Even if “mixed with” does not include “chemically combined” the provision still means that iron an iron ore body, no matter how much sulfide it contains, cannot legally be considered a sulfide ore body. Taken to its extreme, pure pyrite itself could be mined as a non-sulfide ore body. This also is the equivalent of legislatively redefining the value of pi. It even could be possible under this bill to mine gold and silver under ferrous mining regulations, if one were to call the the target of the mine a pure pyrite deposit, and characterize the gold and silver as incidental byproducts.
To put it another way, this provision of the bill gets rid of the problem of pyrite not by requiring that anything be done about the problems pyrite causes, but by partially or completely redefining pyrite out of existence.

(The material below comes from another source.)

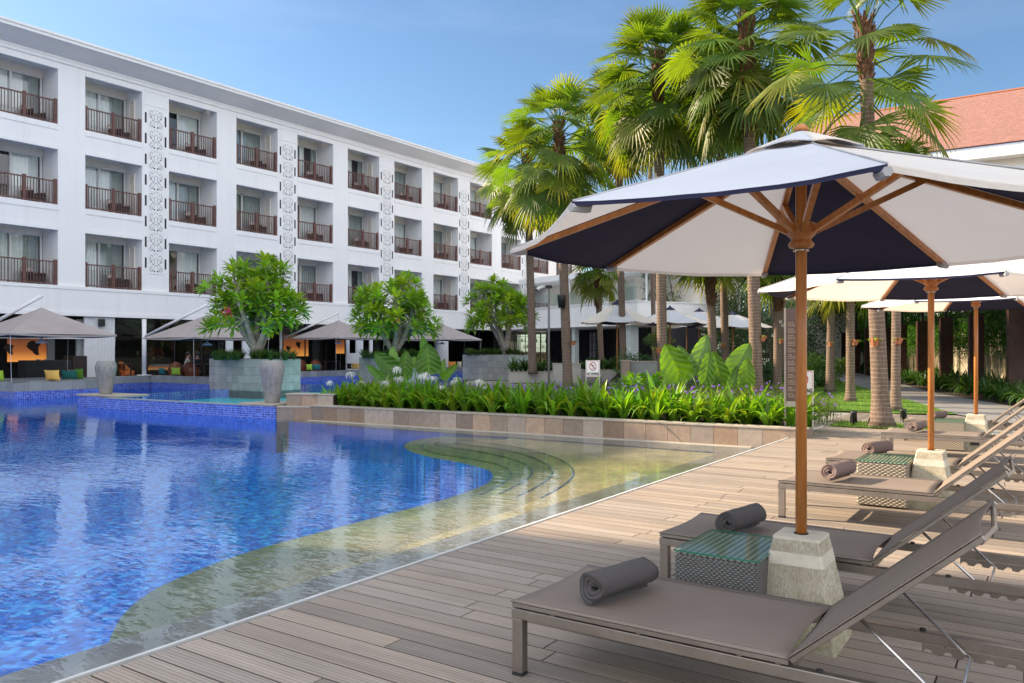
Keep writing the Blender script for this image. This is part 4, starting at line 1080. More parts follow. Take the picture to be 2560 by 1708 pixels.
# seated guests
def skin_obj(name, verts, edges, radii, mat, parent, lv=2):
    me = bpy.data.meshes.new(name); me.from_pydata(verts, edges, []); o = bpy.data.objects.new(name, me); COL.objects.link(o); o.parent = parent
    m = o.modifiers.new('s', 'SKIN')
    for i, r in enumerate(radii): me.skin_vertices[0].data[i].radius = (r, r)
    me.skin_vertices[0].data[0].use_root = True
    sb = o.modifiers.new('u', 'SUBSURF'); sb.levels = lv; sb.render_levels = lv
    me.materials.append(mat); return o
def add_skin_layer(me):
    pass
def guest(px, Y, rot, shirt, label):
    p = AT(px, 900, Y); o = empty('person', (p.x, p.y, TZ), rot, label, 'person', 'guests at the restaurant table')
    mb = MB()
    # one continuous body: seated pose, facing local +x
    V = [(0, 0, .50), (.02, 0, .68), (.03, 0, .86), (.05, 0, .97), (.07, 0, 1.06), (.09, 0, 1.17), (.10, 0, 1.25),
         (.03, .17, .92), (.12, .22, .70), (.34, .14, .66), (.42, .12, .67), (.03, -.17, .92), (.12, -.22, .70), (.34, -.14, .66), (.42, -.12, .67),
         (.06, .09, .48), (.44, .12, .48), (.42, .12, .10), (.52, .13, .05), (.06, -.09, .48), (.44, -.12, .48), (.42, -.12, .10), (.52, -.13, .05)]
    E = [(0, 1), (1, 2), (2, 3), (3, 4), (4, 5), (5, 6), (2, 7), (7, 8), (8, 9), (9, 10), (2, 11), (11, 12), (12, 13), (13, 14), (0, 15), (15, 16), (16, 17), (17, 18), (0, 19), (19, 20), (20, 21), (21, 22)]
    Rr = [.14, .125, .135, .06, .075, .095, .06, .062, .045, .034, .038, .062, .045, .034, .038, .09, .06, .042, .035, .09, .06, .042, .035]
    def mk(name, V, E, Rr, mat):
        me = bpy.data.meshes.new(name); me.from_pydata(V, E, []); ob = bpy.data.objects.new(name, me); COL.objects.link(ob); ob.parent = o
        ob.modifiers.new('s', 'SKIN')
        if not me.skin_vertices:
            bpy.context.view_layer.objects.active = ob; 
        sv = me.skin_vertices[0].data if me.skin_vertices else None
        if sv:
            for i, r in enumerate(Rr): sv[i].radius = (r, r)
            sv[0].use_root = True
        u = ob.modifiers.new('u', 'SUBSURF'); u.levels = 1; u.render_levels = 1
        me.materials.append(mat); return ob
    mk('body', V, E, Rr, M['skin'])
    k = [0, 1, 2, 3, 7, 8, 11, 12]; mp = {a: i for i, a in enumerate(k)}
    mk('shirt', [V[i] for i in k], [(mp[a], mp[b]) for a, b in E if a in mp and b in mp], [Rr[i] * 1.12 + .012 for i in k], M[shirt])
    k = [0, 15, 16, 17, 19, 20, 21]; mp = {a: i for i, a in enumerate(k)}
    mk('trousers', [V[i] for i in k], [(mp[a], mp[b]) for a, b in E if a in mp and b in mp], [Rr[i] * 1.08 + .014 for i in k], M['trouser_dark'])
    hb = MB(); hb.smooth = True; vs = []; n = 12
    for i in range(7):
        t = i / 6 * PI * .62
        for j in range(n):
            a = 2 * PI * j / n; vs.append((.075 - .012 + .108 * math.sin(t) * math.cos(a) - .01, .102 * math.sin(t) * math.sin(a), 1.17 + .125 * math.cos(t) + (.05 * max(0, math.cos(a)) * math.sin(t))))
    hb.add(vs, [(i * n + j, i * n + (j + 1) % n, (i + 1) * n + (j + 1) % n, (i + 1) * n + j) for i in range(6) for j in range(n)]); hb.build('hair', M['hair_black'], o)
guest(466, 36.9, rad(30), 'shirt_grey', 'seated guest in a pale grey top with dark hair, left of two')
guest(493, 36.8, rad(100), 'shirt_navy', 'seated guest in a black top leaning over the table, right of two')

# ================================================================ far low building at the right of the hotel
fb = empty('annexe_building', (0, 0, 0), 0, 'low pale annexe with a white fascia and glass balustrade beyond the palms', 'building')
Cc = Vector((7.36, 47.0)); Cl = Vector((3.2, 53.3)); fd = (Cc - Cl).normalized(); fn = Vector((-fd.y, fd.x))   # fn points away
if fn.y < 0: fn = -fn
FA = math.atan2(fd.y, fd.x); T = Matrix.Translation((Cc.x, Cc.y, 0)) @ Matrix.Rotation(FA, 4, 'Z')   # local x towards the camera-right end, local y: away
LB = 16
mb = MB(); mb.box(-LB, 0, 0, 9, 3.03, 4.40, T); mb.box(-LB, .05, -.05, 9, 4.40, 4.47, T); mb.box(-LB, .05, -.04, 0, 3.03, 3.14, T); mb.build('fascia', M['white_render'], fb)
mb = MB(); mb.box(-LB, 0, 5.2, 9, 4.47, 6.55, T); mb.build('upper_wall', M['cream_wall'], fb)
mb = MB(); mb.box(-LB, .4, 2.4, 9.5, 6.55, 6.95, T); mb.build('roof_slab', M['white_render'], fb)
mb = MB(); mb.box(-LB, -.3, .25, .27, 4.55, 5.35, T); mb.build('glass_balustrade', M['clear_glass'], fb)
for x in (-2.1, -6.0, -10): mb = MB(); mb.box(x, x + .09, 2.6, 2.69, 4.47, 6.55, T); mb.build('post', M['white_metal'], fb)
mb = MB(); mb.box(-7.0, -6.0, 5.15, 5.2, 4.5, 6.4, T); mb.build('window', M['window_glass'], fb)
mb = MB(); mb.box(-LB, 0, 5.0, 5.2, 0, 3.02, T); mb.box(-.2, 0, 2.5, 5.0, 0, 3.02, T); mb.build('dark_wall', M['dark_interior'], fb)
for px in (1433, 1569):
    r = (px - 1280) / FP; q = Cc + fn * .3; x = (r * q.y - q.x) / (fd.x - r * fd.y) 
    mb = MB(); w = .17 if px < 1500 else .30
    for k in range(16):
        mb.box(x - w, x + w, .3, .3 + 2 * w, .19 * k + .003, .19 * (k + 1) - .003 if k < 15 else 3.02, T)
    mb.build('tiled_column', M['wall_tile_pale'], fb)
mb = MB()
for x0 in (-12.5, -9.6):
    for i in range(5): mb.box(x0 + i * .45, x0 + i * .45 + .04, 4.0, 4.05, .3, 2.9, T)
    for z in (.3, .9, 1.5, 2.1, 2.86): mb.box(x0, x0 + 1.84, 3.97, 4.0, z, z + .04, T)
mb.build('lattice_screen', M['black_metal'], fb)
q = Cc + fn * 4.3; xs_ = [((px - 1280) / FP * q.y - q.x) / (fd.x - (px - 1280) / FP * fd.y) for px in (1474, 1492)]; mb = MB(); mb.box(xs_[0], xs_[1], 4.3, 4.35, 1.0, 2.8, T); mb.build('pale_blind', M['seat_grey'], fb)

# ================================================================ right-hand building with tiled roof
rb = empty('tiled_roof_building', (0, 0, 0), 0, 'cream building with a long red tiled roof behind the bamboo', 'building')
Ye = 52.0; Ev = Vector((.64 * Ye, Ye)); ez = HC + 526 / FP * Ye; dr = 12.6
T = Matrix.Translation((Ev.x, Ev.y, 0)) @ Matrix.Rotation(AB, 4, 'Z')
mb = MB(); mb.box(-15, 34, 1.2, 22, 0, ez - .62, T); mb.build('wall', M['cream_wall'], rb)
mb = MB(); mb.box(-15.8, 34, -.05, .12, ez - .85, ez - .10, T); mb.box(-15.8, 34, .12, 1.2, ez - .85, ez - .79, T); mb.build('fascia', M['white_trim'], rb)
mb = MB(); mb.box(-15, 34, 1.14, 1.2, ez - 1.6, ez - 1.35, T); mb.build('string_course', M['white_trim'], rb)
mb = MB(); rl = math.hypot(dr, dr * .54) / 1.045; TR = T @ Matrix.Translation((0, -.1, ez - .08)) @ Matrix.Rotation(math.atan(.54), 4, 'X')
mb2 = MB(); mb2.box(-16, 34, 0, math.hypot(dr, dr * .54), 0, .10)
r_ = mb2.build('roof', M['roof_tile'], rb); r_.matrix_local = TR
mb = MB(); mb.tube([TR @ Vector((-16, rl * 1.045, .10)), TR @ Vector((34, rl * 1.045, .10))], .13, 8); mb.build('ridge', M['terracotta'], rb)

# ---------------- off-frame wing that keeps the near deck in shade (its edge draws the shadow line)
SUN = Vector((-0.93, 0.37, 0)); SUN.normalize(); ELEV = rad(27)
wing = empty('hotel_wing', (0, 0, 0), 0, 'white hotel wing left of the pool, outside the picture', 'building')
e0 = Vector((-1.0, 7.0)) + Vector((SUN.x, SUN.y)) * 25.5
mb = MB(); a = math.atan2(SUN.y, SUN.x); T = Matrix.Translation((e0.x, e0.y, 0)) @ Matrix.Rotation(a, 4, 'Z')
mb.box(0, 12, 0, 22, -1.3, 20.5, T); mb.build('wall', M['white_render'], wing)

# ================================================================ loungers
def lounger(loc, label, angle=41.0):
    o = empty('sun_lounger', (loc[0], loc[1], 0), AB, label, 'sun lounger', 'sun loungers in a row on the timber deck')
    fr = MB()
    for y0, y1 in ((0.0, .045), (.705, .75)): fr.rbox(-.004, 2.08, y0, y1, .262, .308, .003)
    for x in (.02, .62, 1.22, 2.03): fr.box(x, x + .03, .0455, .7045, .272, .300)
    for x in (.20, .62, 1.05, 1.2):
        for y0 in (.012, .718): fr.box(x, x + .02, y0, y0 + .02, .308, .316)
    fr.build('frame', M['brushed_steel'], o)
    for x in (0.0, 1.98):
        for y in (0.0, .70):
            mb = MB(); mb.rbox(x, x + .055, y, y + .05, .014, .2615, .003); l = mb.build('leg', M['brushed_steel'], o)
            mb = MB(); mb.rbox(x - .001, x + .056, y - .001, y + .051, 0, .0135, .002); mb.build('foot_cap', M['rubber'], l)
    def panel(T, L, name, curved):
        rim = MB()
        for y0, y1 in ((-.002, .022), (.728, .752)): rim.rbox(0, L, y0, y1, -.006, .014, .002, T)
        rim.tube([(.012, .02, .0), (.012, .73, .0)], .011, 8, M=T); rim.tube([(L - .02, .02, -.004), (L - .012, .375, -.03), (L - .02, .73, -.004)], .010, 8, M=T)
        p = rim.build(name, M['brushed_steel'], o)
        s = MB(); s.smooth = True; nx, ny = 18, 10; vs = []
        for i in range(nx + 1):
            for j in range(ny + 1):
                u, v = i / nx, j / ny
                bow = .030 * math.sin(PI * v) 
                x = -.008 + (L + .012) * u
                x += (bow if u < .5 else -bow) * abs(2 * u - 1) ** 3 * curved
                z = .017 - .012 * math.sin(PI * v) * math.sin(PI * min(1, max(0, u))) ** .5
                vs.append((x, -.004 + .758 * v, z))
        s.add(vs, [(i * (ny + 1) + j, (i + 1) * (ny + 1) + j, (i + 1) * (ny + 1) + j + 1, i * (ny + 1) + j + 1) for i in range(nx) for j in range(ny)], T)
        q = s.build('sling', M['sling_fabric'], p)
        md = q.modifiers.new('t', 'SOLIDIFY'); md.thickness = .003; md.offset = 1
        h = MB()
        for j in (1, ny - 1):
            pass
        for y in (.035, .715): h.box(.0, L - .01, y - .003, y + .003, .0195, .0212, T)
        h.box(.035, .041, .04, .71, .0150, .0168, T)
        h.build('hem', M['fabric_hem'], p)
    panel(Matrix.Translation((0, 0, .322)), 1.25, 'seat', 1)
    Tb = Matrix.Translation((1.262, 0, .330)) @ Matrix.Rotation(-rad(angle), 4, 'Y')
    panel(Tb, .83, 'backrest', 1)
    # U-shaped prop and notched racks
    pr = MB(); pr.smooth = True
    a = Tb @ Vector((.30, .06, -.012)); b = Tb @ Vector((.30, .69, -.012)); xb = 1.80
    pr.tube([a, (xb - .02, .07, .255), (xb, .085, .248), (xb, .665, .248), (xb - .02, .68, .255), b], .0075, 8)
    pr.build('prop_bar', M['steel_tube'], o)
    for y in (.048, .696):
        rk = MB(); pts = [(1.62, .262), (2.02, .262), (2.02, .245)]
        for k in range(5):
            x = 1.99 - k * .075; pts += [(x, .222), (x - .03, .225), (x - .035, .240), (x - .055, .243)]
        pts += [(1.62, .225)]
        n = len(pts); rk.add([(x, y, z) for x, z in pts] + [(x, y + .004, z) for x, z in pts], [tuple(range(n)), tuple(range(2 * n - 1, n - 1, -1))] + [(i, i + n, (i + 1) % n + n, (i + 1) % n) for i in range(n)])
        rk.build('notched_rack', M['brushed_steel'], o)
    mb = MB()
    for x, y in ((1.36, .022), (1.36, .728), (1.62, .728), (1.62, .022)): mb.lathe([(.013, .3085), (.013, .317), (.009, .319)], 10, Matrix.Translation((x, y, 0)))
    mb.build('bumper', M['rubber'], o)
    return o
LP = [(0.0, 3.706), (0.942, 5.10), (2.395, 7.20), (3.41, 8.695), (5.27, 11.43), (6.56, 13.40)]
LL = ['nearest taupe sun lounger, in the lower right foreground', 'second taupe sun lounger, just behind the nearest wicker table', 'third sun lounger, the first one lying in full sunlight',
      'fourth sun lounger, behind the second wicker table', 'fifth sun lounger, in front of the farthest wicker table', 'farthest sun lounger, at the end of the row near the tall palm']
for p, l in zip(LP, LL): lounger(p, l)
def LW(i, x, y): q = Vector(LP[i]) + B * x + D * y; return (q.x, q.y)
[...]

Here’s an analogy. Let’s say that manure running off pig farms had caused so much damage that laws were passed regulating manure runoff. A company comes in with plans to build a giant chicken farm, and drafts a bill that defines “manure” as “what comes out of a pig’s butt.” The chicken company is no longer covered by anti-manure law because what comes out of a chicken’s butt is now, by definition, not manure.
Thus, at its core, AB 246 is an attempt to alter physical reality through legislation. It seems that no one in the Legislature or on legislative staff know enough science to detect this absurdity. The obvious question is whether the authors of the bill (presumably Gogebic) snuck this provision in knowing that legislators could not see it for what it is.